Supplied data:
■ ■ ■ ■ ■ ■ ■
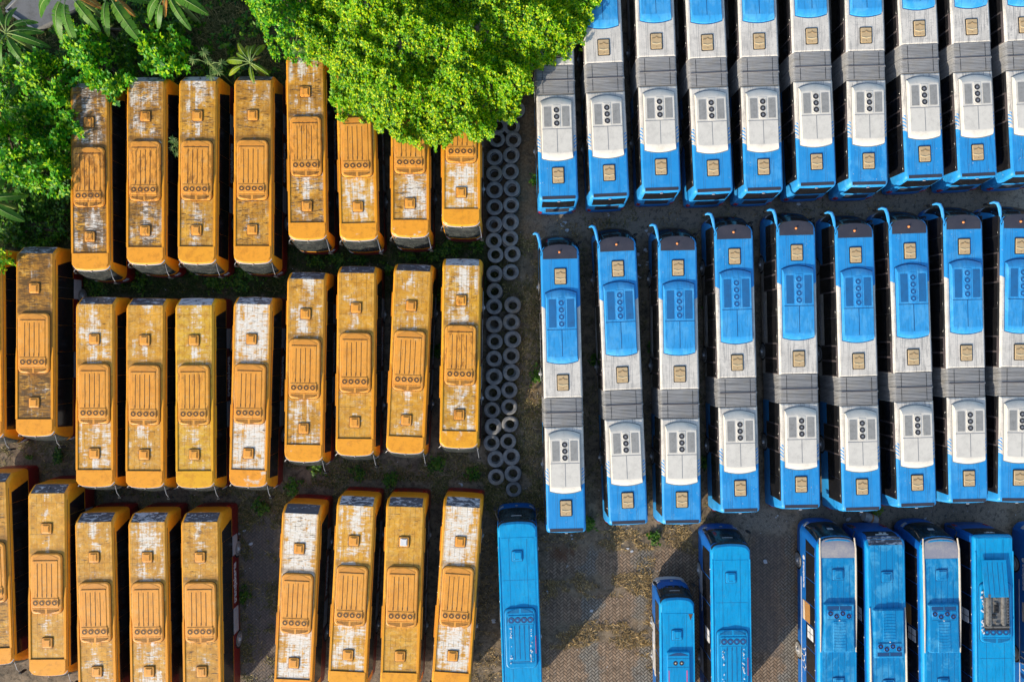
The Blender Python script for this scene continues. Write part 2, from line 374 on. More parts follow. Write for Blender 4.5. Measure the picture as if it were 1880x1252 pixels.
M['dryol'] = grass_mat('olive_grass_blades', (0.095, 0.100, 0.032), (0.27, 0.225, 0.08), (0.48, 0.37, 0.16))
M['weed'] = leaf_mat('weed_leaves', (0.02, 0.07, 0.008), (0.07, 0.20, 0.015), (0.18, 0.30, 0.03))
M['lime'] = leaf_mat('lime_tree_leaves', (0.012, 0.130, 0.003), (0.180, 0.470, 0.003), (0.580, 0.690, 0.006), .36, .45)
M['shrub'] = leaf_mat('shrub_leaves', (0.010, 0.130, 0.008), (0.090, 0.400, 0.006), (0.400, 0.620, 0.010), .35, .55)
M['deepleaf'] = leaf_mat('dark_tree_leaves', (0.012, 0.075, 0.008), (0.050, 0.200, 0.008), (0.18, 0.34, 0.012), .3, .5)
M['banana'] = leaf_mat('banana_leaf', (0.030, 0.130, 0.016), (0.090, 0.240, 0.020), (0.26, 0.38, 0.03), .35, .5, whole=True)
M['banana_lit'] = leaf_mat('sunlit_banana_leaf', (0.05, 0.18, 0.012), (0.22, 0.34, 0.012), (0.48, 0.48, 0.03), .4, .5, whole=True)  # lighter, yellower copy of the banana leaf with sunlight put into the colour
M['rib'] = simple('leaf_midrib', (0.24, 0.33, 0.09), .5)
M['dead'] = simple('dead_orange_leaf', (0.40, 0.17, 0.025), .8, dirt=.6)
M['palmate'] = leaf_mat('pale_palmate_leaf', (0.045, 0.13, 0.03), (0.14, 0.25, 0.06), (0.34, 0.43, 0.14), .35, 1.0)
M['bark'] = simple('bark', (0.10, 0.075, 0.05), .9, dirt=.6, scale=5)
M['concrete'] = simple('weathered_concrete', (0.17, 0.17, 0.175), .85, dirt=.7, scale=1.3, dirtcol=(.07, .068, .06))
M['plastic'] = simple('white_plastic_scrap', (0.55, 0.57, 0.60), .5, dirt=.5)
M['drum_pale'] = simple('pale_drum_paint', (0.50, 0.49, 0.45), .5, dirt=.7, scale=4, dirtcol=(.16, .12, .08))
M['drum_orange'] = simple('orange_drum_end', (0.55, 0.23, 0.06), .5, dirt=.5, scale=5)
def rear_glass():
    t = NT('weathered_rear_glass'); o = t.seeded(t.coords())
    n = t.noise(t.vscale(o, (1.6, 5, 5)), 1.3, 5, .65, .8)
    w = t.attr('glasswear')
    m = t.step(n, t.sub(.66, t.mul(w, .30)), t.sub(.76, t.mul(w, .28)))
    c = t.mix(m, (0.055, 0.055, 0.075), (0.50, 0.50, 0.54))
    return t.principled(c, t.add(.25, t.mul(n, .3)))
M['rear_glass'] = rear_glass()

# ------------------------------------------------------------------ mesh helpers
class MB:
    def __init__(s): s.v = []; s.f = []; s.m = []; s.fl = set()
    def face(s, idx, mi=0): s.f.append(tuple(idx)); s.m.append(mi)
    def rings(s, rings, mi=0, caps=(True, True), closed=True, mis=None, capm=None):
        base = []
        for r in rings:
            base.append(len(s.v)); s.v.extend(r)
        n = len(rings[0])
        for k in range(len(rings) - 1):
            a, b = base[k], base[k + 1]; q = mis[k] if mis else mi
            for i in range(n if closed else n - 1):
                j = (i + 1) % n
                s.face((a + i, a + j, b + j, b + i), q)
        if caps[0]: s.fl.add(len(s.f)); s.face([base[0] + i for i in range(n)][::-1], capm[0] if capm else (mis[0] if mis else mi))
        if caps[1]: s.fl.add(len(s.f)); s.face([base[-1] + i for i in range(n)], capm[1] if capm else (mis[-1] if mis else mi))
    def box(s, cx, cy, cz, sx, sy, sz, mi=0, rot=0.0):
        ca, sa = math.cos(rot), math.sin(rot); q = []
        for dx, dy in ((-.5, -.5), (.5, -.5), (.5, .5), (-.5, .5)):
            x, y = dx * sx, dy * sy; q.append((cx + x * ca - y * sa, cy + x * sa + y * ca))
        s.rings([[(x, y, cz - sz / 2) for x, y in q], [(x, y, cz + sz / 2) for x, y in q]], mi)
    def prism(s, w, l, r, z0, z1, cx=0, cy=0, ch=0.0, mi=0, n=4):
        if ch > 0:
            rg = [(rrect(w, l, r, n), z0), (rrect(w, l, r, n), z1 - ch), (rrect(w - ch * .6, l - ch * .6, max(r - ch * .3, .001), n), z1 - ch * .3), (rrect(w - 2 * ch, l - 2 * ch, max(r - ch, .001), n), z1)]
        else: rg = [(rrect(w, l, r, n), z0), (rrect(w, l, r, n), z1)]
        s.rings([[(x + cx, y + cy, z) for x, y in o] for o, z in rg], mi)
    def poly(s, outline, z0, z1, mi=0):
        s.rings([[(x, y, z0) for x, y in outline], [(x, y, z1) for x, y in outline]], mi)
    def lathe(s, prof, n=16, c=(0, 0, 0), axis='z', mi=0, mis=None, caps=(True, True)):
        rg = []
        for r, h in prof:
            ring = []
            for i in range(n):
                a = 2 * math.pi * i / n; p, q = r * math.cos(a), r * math.sin(a)
                if axis == 'z': ring.append((c[0] + p, c[1] + q, c[2] + h))
                elif axis == 'x': ring.append((c[0] + h, c[1] + p, c[2] + q))
                else: ring.append((c[0] + q, c[1] + h, c[2] + p))
            rg.append(ring)
        s.rings(rg, mi, caps, mis=mis)
    def tube(s, pts, rad, n=7, mi=0):
        pts = [np.array(p, float) for p in pts]; rg = []
        for i, p in enumerate(pts):
            d = pts[min(i + 1, len(pts) - 1)] - pts[max(i - 1, 0)]; d /= np.linalg.norm(d) + 1e-9
            u = np.cross(d, (0, 0, 1) if abs(d[2]) < .9 else (1, 0, 0)); u /= np.linalg.norm(u); w = np.cross(d, u)
            r = rad[i] if isinstance(rad, (list, tuple)) else rad
            rg.append([tuple(p + r * (math.cos(2 * math.pi * k / n) * u + math.sin(2 * math.pi * k / n) * w)) for k in range(n)])
        s.rings(rg, mi)
    def slab(s, grid, off, back=.012, mi=0):
        """closed sheet over a grid of points, its face OFF metres out along the grid's normals"""
        g = np.array(grid, float); du = np.gradient(g, axis=0); dv = np.gradient(g, axis=1)
        nn = np.cross(du, dv); nn /= np.linalg.norm(nn, axis=2, keepdims=True) + 1e-9
        F, B = g + nn * off, g - nn * back; a, b = g.shape[:2]; base = len(s.v)
        s.v.extend(map(tuple, F.reshape(-1, 3))); s.v.extend(map(tuple, B.reshape(-1, 3))); N = a * b
        for i in range(a - 1):
            for j in range(b - 1):
                p = base + i * b + j
                s.face((p, p + b, p + b + 1, p + 1), mi); s.face((p + N, p + N + 1, p + N + b + 1, p + N + b), mi)
        edge = [i * b for i in range(a)] + [(a - 1) * b + j for j in range(1, b)] + [i * b + b - 1 for i in range(a - 2, -1, -1)] + [j for j in range(b - 2, 0, -1)]
        for k in range(len(edge)):
            p, q = edge[k], edge[(k + 1) % len(edge)]
            s.face((base + p, base + p + N, base + q + N, base + q), mi)
    def build(s, name, mats, parent=None, smooth=35, fix=True):
        me = bpy.data.meshes.new(name); me.from_pydata(s.v, [], s.f)
        if not isinstance(mats, (list, tuple)): mats = [mats]
        for m in mats: me.materials.append(m)
        me.polygons.foreach_set('material_index', s.m)
        if fix:
            import bmesh
            bm = bmesh.new(); bm.from_mesh(me); bmesh.ops.recalc_face_normals(bm, faces=bm.faces); bm.to_mesh(me); bm.free()
        if smooth:
            me.set_sharp_from_angle(angle=R(smooth)); me.polygons.foreach_set('use_smooth', [k not in s.fl for k in range(len(me.polygons))])
        me.update()
        o = bpy.data.objects.new(name, me); COL.objects.link(o)
        if parent is not None: o.parent = parent
        return o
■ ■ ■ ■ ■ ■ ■
Stated exercise: Leave out the pictures, then repeat the listing above exactly from its first line to the line with "M['rear_glass'] = rear_glass()", inclusive.

Full output:
The Blender Python script for this scene continues. Write part 2, from line 374 on. More parts follow. Write for Blender 4.5. Measure the picture as if it were 1880x1252 pixels.
M['dryol'] = grass_mat('olive_grass_blades', (0.095, 0.100, 0.032), (0.27, 0.225, 0.08), (0.48, 0.37, 0.16))
M['weed'] = leaf_mat('weed_leaves', (0.02, 0.07, 0.008), (0.07, 0.20, 0.015), (0.18, 0.30, 0.03))
M['lime'] = leaf_mat('lime_tree_leaves', (0.012, 0.130, 0.003), (0.180, 0.470, 0.003), (0.580, 0.690, 0.006), .36, .45)
M['shrub'] = leaf_mat('shrub_leaves', (0.010, 0.130, 0.008), (0.090, 0.400, 0.006), (0.400, 0.620, 0.010), .35, .55)
M['deepleaf'] = leaf_mat('dark_tree_leaves', (0.012, 0.075, 0.008), (0.050, 0.200, 0.008), (0.18, 0.34, 0.012), .3, .5)
M['banana'] = leaf_mat('banana_leaf', (0.030, 0.130, 0.016), (0.090, 0.240, 0.020), (0.26, 0.38, 0.03), .35, .5, whole=True)
M['banana_lit'] = leaf_mat('sunlit_banana_leaf', (0.05, 0.18, 0.012), (0.22, 0.34, 0.012), (0.48, 0.48, 0.03), .4, .5, whole=True)  # lighter, yellower copy of the banana leaf with sunlight put into the colour
M['rib'] = simple('leaf_midrib', (0.24, 0.33, 0.09), .5)
M['dead'] = simple('dead_orange_leaf', (0.40, 0.17, 0.025), .8, dirt=.6)
M['palmate'] = leaf_mat('pale_palmate_leaf', (0.045, 0.13, 0.03), (0.14, 0.25, 0.06), (0.34, 0.43, 0.14), .35, 1.0)
M['bark'] = simple('bark', (0.10, 0.075, 0.05), .9, dirt=.6, scale=5)
M['concrete'] = simple('weathered_concrete', (0.17, 0.17, 0.175), .85, dirt=.7, scale=1.3, dirtcol=(.07, .068, .06))
M['plastic'] = simple('white_plastic_scrap', (0.55, 0.57, 0.60), .5, dirt=.5)
M['drum_pale'] = simple('pale_drum_paint', (0.50, 0.49, 0.45), .5, dirt=.7, scale=4, dirtcol=(.16, .12, .08))
M['drum_orange'] = simple('orange_drum_end', (0.55, 0.23, 0.06), .5, dirt=.5, scale=5)
def rear_glass():
    t = NT('weathered_rear_glass'); o = t.seeded(t.coords())
    n = t.noise(t.vscale(o, (1.6, 5, 5)), 1.3, 5, .65, .8)
    w = t.attr('glasswear')
    m = t.step(n, t.sub(.66, t.mul(w, .30)), t.sub(.76, t.mul(w, .28)))
    c = t.mix(m, (0.055, 0.055, 0.075), (0.50, 0.50, 0.54))
    return t.principled(c, t.add(.25, t.mul(n, .3)))
M['rear_glass'] = rear_glass()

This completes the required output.